Even though Ibsen withdrew from his Norwegian starting
point in the 1870s and became "a European," he was always deeply marked by the country he left in 1864, and to
which he first returned as an aging celebrity. It was not easy for him to return. The many years abroad, and the long
struggle for recognition, had left their indelible stamp. Towards the end of his career, he said that he really
was not happy with the fantastic life he had lived. He felt homeless — even in his mother country.

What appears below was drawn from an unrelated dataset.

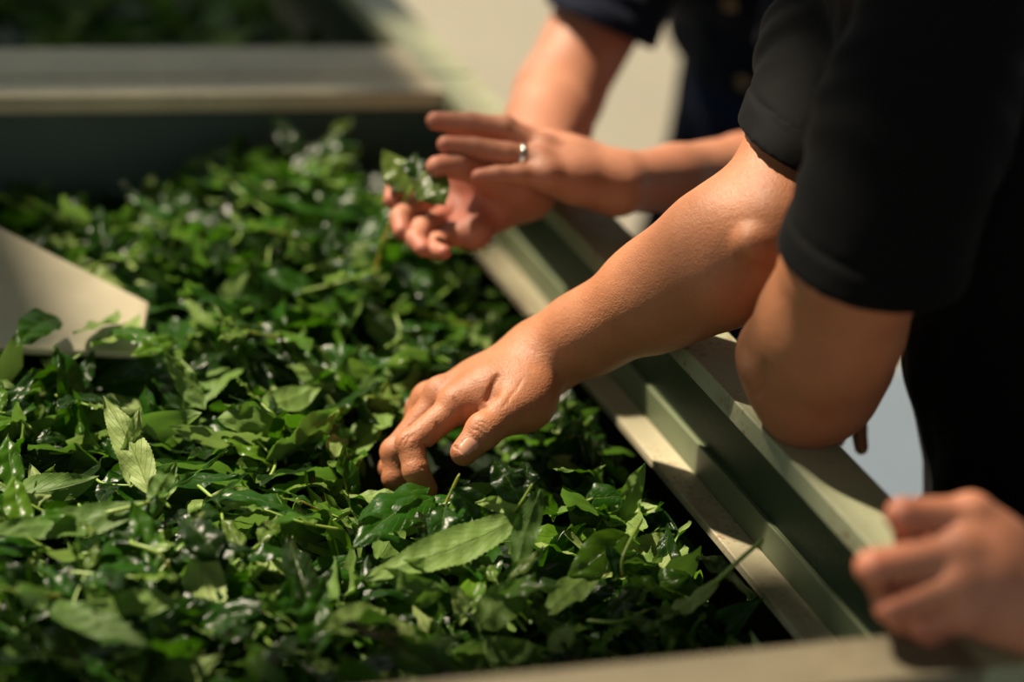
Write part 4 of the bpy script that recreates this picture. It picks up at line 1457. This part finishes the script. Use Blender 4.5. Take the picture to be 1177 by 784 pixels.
hero('folded pale leaf in the lit middle, near the knuckles', (395, 440), (330, 420), .028, up=False, dzb=.02, dzt=.03, fold=.3)


def shoot(label, stem_px, leaves, r0=.0016, name='tea_shoot', group=None):
    """a stem with leaves: every leaf is (place on stem 0-1, tip pixel, tip depth offset, width, underside up)"""
    P = stem_px
    root = empty(name, tuple(P[0])); tag(root, label, 'tea shoot', group)
    me = tube_mesh('stem', P, r0, r0 * .7)
    link('stem', me, M['stem'], root)
    for j, (q, tip, W, n, kw) in enumerate(leaves):
        f = q * (len(P) - 1); i = min(int(f), len(P) - 2)
        b = lerp(P[i], P[i + 1], f - i)
        placed_leaf(b, tip, W, n, 'leaf', root, seed=70 + j + len(H) * 3, **kw)
    return root


# shoot with a long bare stem at the right, over the ledge
s_ = [at(800, 690, 1.862), at(828, 664, 1.845), at(852, 642, 1.838), at(877, 620, 1.832)]
shoot('tea shoot with bare stem poking over the ledge and a long twisted leaf', s_,
      [(.30, on(752, 716, .012), .017, -UP + vw(s_[1]) * -.5, dict(fold=.55, bend=.3)),
       (.34, on(858, 690, .018), .030, UP + vw(s_[1]), dict(fold=.15, bend=.5)),
       (.36, on(806, 640, .02), .022, UP + vw(s_[1]), dict(fold=.3, bend=.3))], r0=.0023)
s_ = [on(500, 608, .020), on(512, 580, .034), on(528, 545, .060)]
shoot('tea shoot pinched between thumb and fingers of the reaching hand', s_,
      [(.25, on(470, 600, .03), .016, UP, dict(fold=.3)), (.3, on(548, 618, .020), .030, vw(s_[0]), dict(fold=.3, bend=.6)),
       (.75, on(566, 600, .02), .026, vw(s_[0]), dict(fold=.35, bend=.5)), (.5, on(508, 640, .012), .026, vw(s_[0]), dict(fold=.35, bend=.2))])
s_ = [on(575, 600, .014), on(596, 582, .040), on(612, 556, .058)]
shoot('tea shoot with a glossy blue green leaf standing below the thumb', s_,
      [(.55, on(566, 528, .060), .030, vw(s_[1]) + np.array([.2, 0, .3]), dict(fold=.25, bend=.8, wave=.002)),
       (.6, on(606, 530, .058), .024, vw(s_[1]), dict(fold=.4, bend=.6)),
       (.5, on(546, 578, .040), .014, -vw(s_[1]), dict(fold=.3, young=.3)),
       (.9, on(640, 590, .02), .020, vw(s_[1]), dict(fold=.4))])
s_ = [on(162, 580, .034), on(182, 573, .034), on(196, 584, .030)]
shoot('tea shoot with a brown tipped end and thin leaf across the left heap', [on(120, 590, .03)] + s_,
      [(.6, on(262, 518, .030), .006, UP, dict(fold=.6)), (.55, on(204, 530, .045), .020, -vw(s_[1]), dict(fold=.4))])
s_ = [on(196, 610, .012), on(150, 622, .026), on(180, 634, .034), on(196, 655, .022)]
shoot('hooked tea stem with a yellow end curling over the left foreground', s_,
      [(.1, on(100, 640, .02), .030, UP, dict(fold=.2)), (.4, on(130, 610, .02), .024, UP, dict(fold=.3))])
s_ = [on(738, 596, .052), on(716, 640, .034), on(716, 664, .02)]
shoot('tea shoot with an upright thin stem among dark leaves right of the hand', s_, [(.5, on(690, 650, .02), .022, vw(s_[1]), dict(fold=.3)), (.9, on(770, 690, .01), .024, UP, dict(fold=.3))])

# shoot held up by the person behind
s_ = [at(426, 335, 2.260), at(434, 300, 2.230), at(446, 262, 2.185), at(470, 222, 2.155), at(492, 196, 2.135)]
shoot('tea shoot held up in the cupped hand of the person in navy', s_,
      [(.75, at(440, 172, 2.170), .030, vw(s_[3]) + np.array([-.5, .2, .6]), dict(fold=.15, bend=.3, young=.35)),
       (.95, at(512, 236, 2.115), .034, vw(s_[4]) + np.array([-.5, .4, .8]), dict(fold=.1, bend=.5, young=.2)),
       (.88, at(478, 176, 2.165), .026, vw(s_[4]), dict(fold=.3, bend=.4)),
       (.12, at(408, 382, 2.290), .030, -vw(s_[0]) + UP * -.3, dict(fold=.25, bend=.3)),
       (.40, at(455, 300, 2.240), .022, vw(s_[1]), dict(fold=.3))], r0=.0018)

# more shoots scattered through the heap
base = []
for i in range(4):
    r = np.random.default_rng(900 + i)
    L = r.uniform(.045, .075)
    P = [np.array([0, 0, 0.]), np.array([L * .5, r.uniform(-.006, .006), .004]), np.array([L, r.uniform(-.01, .01), .010])]
    root = empty('tea_shoot')
    link('stem', tube_mesh('stem', P, .0015, .0009), M['stem'], root)
    for q, ang in ((.35, 1.0), (.65, -.9), (1.0, .1)):
        f = q * 2; j = min(int(f), 1); b = lerp(P[j], P[j + 1], f - j)
        LL = r.uniform(.045, .07) if q < 1 else r.uniform(.03, .045)
        tip = b + LL * np.array([math.cos(ang), math.sin(ang), r.uniform(-.1, .35)])
        placed_leaf(b, tip, LL * .38, UP, 'leaf', root, fold=r.uniform(.2, .5), bend=r.uniform(0, .7), seed=300 + i * 5 + int(q * 9), ns=40, young=.35 if q == 1 else 0.0)
    base.append(root)
cnt = 0
tries = 0
while cnt < 60 and tries < 900:
    tries += 1
    x = rng.uniform(-.66, -.10); y = rng.uniform(-.08, .72)
    px, py, t = proj(np.array([x, y, float(hgt(x, y))]))
    if not (0 < px < 900 and 150 < py < 770): continue
    a = rng.uniform(0, 2 * PI)
    c, s2 = math.cos(a), math.sin(a)
    if x + c * .12 > -.05 or y + s2 * .12 > TY1 - .05 or y + s2 * .12 < TY0 + .05: continue
    pos = np.array([x, y, float(hgt(x, y)) + rng.uniform(.002, .014)])
    R_ = rot_from(np.array([c, s2, rng.uniform(-.05, .28)]), np.array([rng.normal(0, .3), rng.normal(0, .3), 1]))
    if not clear(pos, R_, .12, .03) or not off_board(pos, R_, .11): continue
    src = base[cnt % 4]
    if cnt < 4: r = src
    else:
        r = src.copy(); COL.objects.link(r)
        for ch in list(src.children):
            d = ch.copy(); COL.objects.link(d); d.parent = r; d.matrix_parent_inverse = Matrix()
    r.matrix_world = as_matrix(pos, R_, rng.uniform(.8, 1.1))
    zz = zone(pos)
    tag(r, ZONES[zz][0].replace('tea leaf', 'tea shoot'), 'tea shoot', ZONES[zz][1].replace('leaves', 'shoots', 1))
    cnt += 1

# ------------------------------------------------------------------ light
sun = bpy.data.lights.new('sunlight', 'SUN'); sun.energy = 9.0; sun.angle = math.radians(1.8); sun.color = (1.0, .86, .66)
so_ = bpy.data.objects.new('sunlight', sun); COL.objects.link(so_)
so_.rotation_euler = Vector(SUN_DIR).to_track_quat('-Z', 'Y').to_euler()
w = bpy.data.worlds.new('world'); sc.world = w; w.use_nodes = True
bg = w.node_tree.nodes['Background']; bg.inputs[0].default_value = (.80, .86, .80, 1); bg.inputs[1].default_value = .68

sc.view_settings.view_transform = 'Standard'; sc.view_settings.look = 'None'; sc.view_settings.exposure = 0.0; sc.view_settings.gamma = 1.0
sc.view_settings.use_curve_mapping = False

But it is precisely this tension between the Norwegian
and the foreign (an element of freer European culture) in Ibsen that characterized him more than anything else
as an individual and a writer. His independent position in what he called "the great, free, cultural situation" provided
him with the broad perspective of distance, and freedom. Simultaneously, the Norwegian in him created a longing
for a more liberated and happier life. This is the longing for the sun in the grave writer's poetic world. He never
denied his distinctive Norwegian character. Toward the end of his life, he said to a German friend:
He who
wishes to understand me, must know Norway. The magnificent, but severe, natural environment surrounding people
up there in the north, the lonely, secluded life — the farms are miles apart — forces them to be unconcerned
with others, to keep to their own. That is why they become introspective and serious, they brood and doubt —
and they often lose faith. At home every other person is a philosopher! There, the long, dark, winters come with
their thick fogs enveloping the houses — oh, how they long for the sun!